09.16.2014 1

GOP blundering toward the finish line


By Rick Manning

The media has woken up and noticed that the Republican Party which should be on the precipice of enjoying a massive electoral victory based upon the unpopularity of President Obama, the economy and the number of red states Democrats are being forced to defend in the Senate, are not realizing that advantage in voter polls.

While Republicans are still in good shape, the expected landslide scenario has been slow to develop as Democrat candidates remain close or ahead in the key takeover states of Louisiana, Arkansas, Alaska, North Carolina, Iowa, Colorado and New Hampshire.  However to conservatives, this phenomenon is no mystery.
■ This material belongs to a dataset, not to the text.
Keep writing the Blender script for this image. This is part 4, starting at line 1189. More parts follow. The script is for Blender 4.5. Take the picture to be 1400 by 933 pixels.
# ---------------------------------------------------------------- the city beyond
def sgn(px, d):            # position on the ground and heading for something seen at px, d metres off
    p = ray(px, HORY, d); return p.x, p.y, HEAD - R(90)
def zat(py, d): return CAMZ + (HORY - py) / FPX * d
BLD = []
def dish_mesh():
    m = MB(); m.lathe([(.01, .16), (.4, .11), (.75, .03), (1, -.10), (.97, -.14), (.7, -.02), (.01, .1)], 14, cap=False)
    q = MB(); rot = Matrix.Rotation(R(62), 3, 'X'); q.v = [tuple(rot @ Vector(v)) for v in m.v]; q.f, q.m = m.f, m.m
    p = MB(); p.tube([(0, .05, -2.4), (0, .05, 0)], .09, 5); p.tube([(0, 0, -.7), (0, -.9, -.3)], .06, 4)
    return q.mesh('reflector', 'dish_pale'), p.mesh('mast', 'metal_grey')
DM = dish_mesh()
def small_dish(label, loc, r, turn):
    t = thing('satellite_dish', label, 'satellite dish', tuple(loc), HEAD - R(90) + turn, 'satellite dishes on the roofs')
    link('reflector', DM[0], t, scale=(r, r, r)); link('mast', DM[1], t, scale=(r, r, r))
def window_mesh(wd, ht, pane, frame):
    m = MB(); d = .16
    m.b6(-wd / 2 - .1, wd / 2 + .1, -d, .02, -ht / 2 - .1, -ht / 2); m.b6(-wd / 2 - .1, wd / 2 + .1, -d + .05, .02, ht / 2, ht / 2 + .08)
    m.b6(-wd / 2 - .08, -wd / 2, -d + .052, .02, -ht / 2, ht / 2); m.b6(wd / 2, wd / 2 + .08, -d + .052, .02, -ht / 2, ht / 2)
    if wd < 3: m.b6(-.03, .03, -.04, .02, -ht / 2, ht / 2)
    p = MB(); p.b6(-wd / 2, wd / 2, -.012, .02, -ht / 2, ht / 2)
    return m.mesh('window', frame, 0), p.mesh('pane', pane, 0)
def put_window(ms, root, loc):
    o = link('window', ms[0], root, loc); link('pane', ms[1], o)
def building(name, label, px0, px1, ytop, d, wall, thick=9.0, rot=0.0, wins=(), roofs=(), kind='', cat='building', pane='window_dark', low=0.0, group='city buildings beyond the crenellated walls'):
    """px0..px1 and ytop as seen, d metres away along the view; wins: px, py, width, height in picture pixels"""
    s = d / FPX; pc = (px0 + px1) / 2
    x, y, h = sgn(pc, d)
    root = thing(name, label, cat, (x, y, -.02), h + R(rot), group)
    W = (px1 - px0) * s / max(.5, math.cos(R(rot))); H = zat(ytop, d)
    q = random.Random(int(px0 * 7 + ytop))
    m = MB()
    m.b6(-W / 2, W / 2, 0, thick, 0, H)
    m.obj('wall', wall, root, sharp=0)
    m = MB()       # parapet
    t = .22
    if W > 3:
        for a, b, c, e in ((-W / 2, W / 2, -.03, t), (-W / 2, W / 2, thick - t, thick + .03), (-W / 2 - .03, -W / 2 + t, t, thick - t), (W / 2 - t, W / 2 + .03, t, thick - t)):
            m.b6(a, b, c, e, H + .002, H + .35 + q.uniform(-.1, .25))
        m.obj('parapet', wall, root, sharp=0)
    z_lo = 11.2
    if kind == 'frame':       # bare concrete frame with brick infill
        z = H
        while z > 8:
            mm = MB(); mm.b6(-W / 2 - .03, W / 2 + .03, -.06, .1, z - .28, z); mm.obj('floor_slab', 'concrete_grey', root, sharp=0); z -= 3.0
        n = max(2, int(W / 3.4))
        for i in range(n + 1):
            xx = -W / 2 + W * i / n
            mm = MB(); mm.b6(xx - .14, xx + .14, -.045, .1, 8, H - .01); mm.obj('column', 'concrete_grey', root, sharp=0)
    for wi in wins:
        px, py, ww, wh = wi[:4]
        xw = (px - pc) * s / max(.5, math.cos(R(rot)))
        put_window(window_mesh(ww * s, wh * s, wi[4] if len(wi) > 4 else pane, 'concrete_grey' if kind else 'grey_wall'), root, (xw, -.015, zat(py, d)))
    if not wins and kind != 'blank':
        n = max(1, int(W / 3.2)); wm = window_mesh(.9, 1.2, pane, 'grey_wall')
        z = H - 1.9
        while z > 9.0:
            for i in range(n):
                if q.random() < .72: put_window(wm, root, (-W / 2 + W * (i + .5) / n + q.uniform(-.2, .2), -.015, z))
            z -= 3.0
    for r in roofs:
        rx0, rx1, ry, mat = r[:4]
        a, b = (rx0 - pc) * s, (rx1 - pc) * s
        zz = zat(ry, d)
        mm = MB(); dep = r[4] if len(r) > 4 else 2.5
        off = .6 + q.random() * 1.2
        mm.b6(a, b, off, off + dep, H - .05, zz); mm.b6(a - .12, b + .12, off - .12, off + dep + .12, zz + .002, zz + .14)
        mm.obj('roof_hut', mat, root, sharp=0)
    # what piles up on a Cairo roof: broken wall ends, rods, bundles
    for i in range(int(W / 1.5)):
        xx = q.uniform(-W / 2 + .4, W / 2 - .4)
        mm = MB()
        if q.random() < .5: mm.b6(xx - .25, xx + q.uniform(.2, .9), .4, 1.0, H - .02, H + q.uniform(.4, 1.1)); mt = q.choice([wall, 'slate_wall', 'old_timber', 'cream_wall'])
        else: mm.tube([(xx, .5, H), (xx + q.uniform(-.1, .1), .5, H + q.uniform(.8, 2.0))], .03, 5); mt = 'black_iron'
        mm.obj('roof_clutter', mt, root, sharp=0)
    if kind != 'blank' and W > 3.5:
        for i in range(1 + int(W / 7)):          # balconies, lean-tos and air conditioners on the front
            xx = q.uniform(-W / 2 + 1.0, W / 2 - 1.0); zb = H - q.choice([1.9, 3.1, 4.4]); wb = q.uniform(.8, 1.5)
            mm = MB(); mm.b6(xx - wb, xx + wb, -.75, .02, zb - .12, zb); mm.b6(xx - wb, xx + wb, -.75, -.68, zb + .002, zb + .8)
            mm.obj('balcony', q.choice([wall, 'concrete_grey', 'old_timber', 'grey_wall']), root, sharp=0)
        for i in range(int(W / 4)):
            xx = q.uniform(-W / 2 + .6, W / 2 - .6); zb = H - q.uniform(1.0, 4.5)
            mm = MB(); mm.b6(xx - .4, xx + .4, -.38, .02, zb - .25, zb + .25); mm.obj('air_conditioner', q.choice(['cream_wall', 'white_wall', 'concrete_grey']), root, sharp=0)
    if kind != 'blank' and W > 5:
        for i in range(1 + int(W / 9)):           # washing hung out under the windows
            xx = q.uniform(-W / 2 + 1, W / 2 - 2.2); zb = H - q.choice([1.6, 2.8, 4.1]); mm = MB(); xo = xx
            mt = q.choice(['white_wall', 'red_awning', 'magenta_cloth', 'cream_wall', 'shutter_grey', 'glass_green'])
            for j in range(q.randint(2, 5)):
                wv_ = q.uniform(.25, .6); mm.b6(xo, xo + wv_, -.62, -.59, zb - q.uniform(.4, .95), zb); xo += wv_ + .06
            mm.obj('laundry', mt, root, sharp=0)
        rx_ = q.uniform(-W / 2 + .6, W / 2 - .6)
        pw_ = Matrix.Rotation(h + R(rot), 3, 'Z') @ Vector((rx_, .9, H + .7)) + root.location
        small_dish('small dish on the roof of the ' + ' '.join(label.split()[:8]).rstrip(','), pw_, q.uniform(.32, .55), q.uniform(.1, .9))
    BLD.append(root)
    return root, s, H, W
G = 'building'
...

Beyond the obvious, that this is a natural backlash against the national Republican Party, which has spent the past three years bashing conservative voters, the answer may be found in a poll just released by the D.C. newspaper, Politico.

According to Politico, only 35 percent of voters in the most competitive House and Senate races approved of Obama’s handling of immigration with a whopping 64 percent disapproving.  These numbers are incredible, because it shows that the nation is polarized with only one percent undecided on this issue that has dominated the political chatter for the past six months.

So, why would Republicans not be blowing Democrats doors off on this issue alone?

The answer is found when the poll asks which political party voters trust on immigration, revealing that only 34 percent of these voters trust the Republicans, while 31 percent trust the Democrats.  A full 35 percent, an overwhelming majority of which disapprove of Obama’s policies, simply don’t trust Republicans to do any better.

The months of Republican leadership waffling and failing to plant a flag in the ground against Obama’s ill-conceived plan, have resulted in the issue being squandered with the Democrats accruing the benefit.

When Republicans, like Scott Brown in New Hampshire, who has not been part of the compromising on Capitol Hill, release ads attacking their popular opponent’s vote on the issue, he is rewarded by the voters with a  dramatic jump in the polls.

However, the Republican Party as a whole finds itself perceived as being untrustworthy by those who oppose amnesty, and it is this mistrust in general that is the greatest single impediment toward the GOP picking up 20-25 seats in the House and 10 in the Senate to a much smaller victory.

The same Republicans who castigated conservatives for nominating through the primary process candidates who took strong stands on issues in 2010 and 12, now find themselves in the position that their constant footsie playing with those who support amnesty may be biting them on election day.

It is no surprise that Democrats and the left don’t trust Republicans, but when those who take conservative positions don’t trust them, it signals a bigger problem.  A problem that goes to the very heart of the currently configured GOP’s right to call themselves the conservative party.  On the issue of illegal immigration, it appears that voters are not willing to settle for the lesser of two evils political party.

In a mid-term election that depends upon turnout, this failure is the difference between winning big and getting by.

2014 was the year, like 2010, to run a hard core conservative campaign led by the House Republicans, but instead Republicans have curled into a relative fetal position hoping that not being Obama will lead them to victory.  Choosing to run the exact wrong campaign, the hope for those on the right is that in spite of their risk averse, milquetoast effort, that voters will settle in a hope of reining in Obama in his last two years.

Unlike 1994 or 2010, if Republicans win in 2014, it will be in spite of themselves.

Rick Manning is the vice president of public policy and communications at Americans for Limited Government.